I've seen this counter-point come up so many times. It's true, some times people might lie and be good at talking. Amongst programmers, though, that is simply not true, at least to the point of being frequent enough that we need to subject everyone to obnoxious whiteboard and leetcode interview formats.
And in the event of the [rare] mistake in hiring someone who does this, you will know quite quickly after they start and you will fire them. Problem solved.
Look, I only have anecdotes to offer, but based on my experience, you are simply wrong.
It might be a different place, a different market from yours, etc. But at least here (and I've verified this anecdote with numerous people), many people who have very high experience levels simply can't code, at all. Or at least, can't do it given the coding task we give them (2 hours with a computer and full internet access, to do a few tasks in Python).
I'm not saying that people are lying on their resumes - just that supposed experience in an impressive sounding company doesn't necessarily translate to real world coding ability.

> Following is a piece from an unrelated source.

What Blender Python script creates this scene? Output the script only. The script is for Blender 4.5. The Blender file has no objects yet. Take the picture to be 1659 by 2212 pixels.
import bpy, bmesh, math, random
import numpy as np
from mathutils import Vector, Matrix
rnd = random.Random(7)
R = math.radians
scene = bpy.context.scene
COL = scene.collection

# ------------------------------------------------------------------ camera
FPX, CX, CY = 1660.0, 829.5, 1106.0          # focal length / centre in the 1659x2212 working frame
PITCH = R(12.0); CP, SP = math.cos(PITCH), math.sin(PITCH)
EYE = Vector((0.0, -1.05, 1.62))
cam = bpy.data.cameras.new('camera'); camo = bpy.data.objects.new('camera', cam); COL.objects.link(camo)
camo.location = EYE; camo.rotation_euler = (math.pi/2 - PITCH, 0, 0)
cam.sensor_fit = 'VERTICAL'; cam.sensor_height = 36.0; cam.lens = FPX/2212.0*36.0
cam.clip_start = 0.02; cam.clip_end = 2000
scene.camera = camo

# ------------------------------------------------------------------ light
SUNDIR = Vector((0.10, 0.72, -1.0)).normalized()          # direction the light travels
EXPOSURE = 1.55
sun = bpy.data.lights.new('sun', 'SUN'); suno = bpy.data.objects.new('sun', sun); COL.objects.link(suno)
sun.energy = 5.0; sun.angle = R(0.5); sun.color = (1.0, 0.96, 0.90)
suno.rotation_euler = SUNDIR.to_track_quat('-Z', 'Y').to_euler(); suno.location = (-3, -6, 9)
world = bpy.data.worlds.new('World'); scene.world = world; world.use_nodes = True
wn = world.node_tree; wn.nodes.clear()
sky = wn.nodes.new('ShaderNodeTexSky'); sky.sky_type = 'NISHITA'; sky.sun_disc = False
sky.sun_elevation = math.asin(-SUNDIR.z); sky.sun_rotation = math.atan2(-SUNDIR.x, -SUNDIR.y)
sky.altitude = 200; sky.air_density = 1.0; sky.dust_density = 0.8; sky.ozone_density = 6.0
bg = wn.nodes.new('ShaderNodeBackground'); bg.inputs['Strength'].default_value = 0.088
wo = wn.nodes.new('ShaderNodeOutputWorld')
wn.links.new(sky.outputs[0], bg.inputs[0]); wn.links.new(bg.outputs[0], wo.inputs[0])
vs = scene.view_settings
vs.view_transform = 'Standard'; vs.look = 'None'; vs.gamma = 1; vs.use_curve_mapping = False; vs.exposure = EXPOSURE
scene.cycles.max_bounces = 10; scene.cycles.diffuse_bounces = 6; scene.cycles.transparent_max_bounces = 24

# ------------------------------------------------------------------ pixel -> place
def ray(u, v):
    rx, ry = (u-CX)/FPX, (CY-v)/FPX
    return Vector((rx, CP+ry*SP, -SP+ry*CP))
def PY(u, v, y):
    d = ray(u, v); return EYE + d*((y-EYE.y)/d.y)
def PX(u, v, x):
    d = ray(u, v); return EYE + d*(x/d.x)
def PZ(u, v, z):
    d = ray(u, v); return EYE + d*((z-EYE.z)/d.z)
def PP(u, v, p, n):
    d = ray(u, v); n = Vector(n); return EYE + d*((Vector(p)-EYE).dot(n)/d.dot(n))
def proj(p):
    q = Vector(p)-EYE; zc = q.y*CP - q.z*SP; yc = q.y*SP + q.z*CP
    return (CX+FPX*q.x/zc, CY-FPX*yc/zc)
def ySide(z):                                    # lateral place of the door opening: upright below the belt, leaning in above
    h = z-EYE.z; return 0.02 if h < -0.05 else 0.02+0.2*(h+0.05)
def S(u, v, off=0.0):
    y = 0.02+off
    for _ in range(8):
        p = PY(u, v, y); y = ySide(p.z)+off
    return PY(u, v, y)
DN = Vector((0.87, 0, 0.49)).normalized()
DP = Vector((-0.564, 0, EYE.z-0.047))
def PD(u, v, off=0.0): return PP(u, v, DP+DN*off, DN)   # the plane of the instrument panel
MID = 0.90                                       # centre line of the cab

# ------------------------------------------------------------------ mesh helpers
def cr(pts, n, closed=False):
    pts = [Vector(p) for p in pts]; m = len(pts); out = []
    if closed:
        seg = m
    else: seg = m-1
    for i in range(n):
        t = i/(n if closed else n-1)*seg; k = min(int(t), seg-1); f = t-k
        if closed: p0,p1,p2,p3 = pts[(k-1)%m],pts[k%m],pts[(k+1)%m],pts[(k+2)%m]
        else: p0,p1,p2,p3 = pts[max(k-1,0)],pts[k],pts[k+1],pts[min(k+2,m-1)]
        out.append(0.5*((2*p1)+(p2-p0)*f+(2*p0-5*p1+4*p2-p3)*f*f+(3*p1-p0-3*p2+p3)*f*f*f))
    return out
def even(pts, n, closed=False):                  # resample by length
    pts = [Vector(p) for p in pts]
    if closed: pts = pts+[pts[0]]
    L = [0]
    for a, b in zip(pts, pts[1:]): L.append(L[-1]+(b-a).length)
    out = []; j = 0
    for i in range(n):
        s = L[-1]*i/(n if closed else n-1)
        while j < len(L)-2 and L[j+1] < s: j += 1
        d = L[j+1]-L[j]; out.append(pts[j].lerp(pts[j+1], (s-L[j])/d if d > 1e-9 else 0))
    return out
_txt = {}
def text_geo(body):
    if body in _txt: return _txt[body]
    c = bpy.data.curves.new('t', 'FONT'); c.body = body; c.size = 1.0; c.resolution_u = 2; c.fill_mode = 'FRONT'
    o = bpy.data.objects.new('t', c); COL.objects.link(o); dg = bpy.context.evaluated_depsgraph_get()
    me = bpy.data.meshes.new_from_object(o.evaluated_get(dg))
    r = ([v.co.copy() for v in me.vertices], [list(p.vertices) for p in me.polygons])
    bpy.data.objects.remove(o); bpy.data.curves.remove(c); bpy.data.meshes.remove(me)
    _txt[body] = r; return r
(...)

That may be and it could just be coincidence or location or whatever. Don't get me wrong, though, I have definitely interviewed highly (well, supposedly) experienced software engineers who, when faced with actually writing and reading code, could barely understand. So, I acknowledge that it does happen but just that in my experience, not overly often.
In the times that I have seen it happen, though, I almost always wonder how the heck it's possible? Either they really did lie about their experience (possibly but let's assume not) OR they have worked at places that didn't interview well (?) somehow just skated by for years on end? Or maybe there is another possibility for why this happens.
And in the event of the [rare] mistake in hiring someone who does this, you will know quite quickly after they start and you will fire them. Problem solved.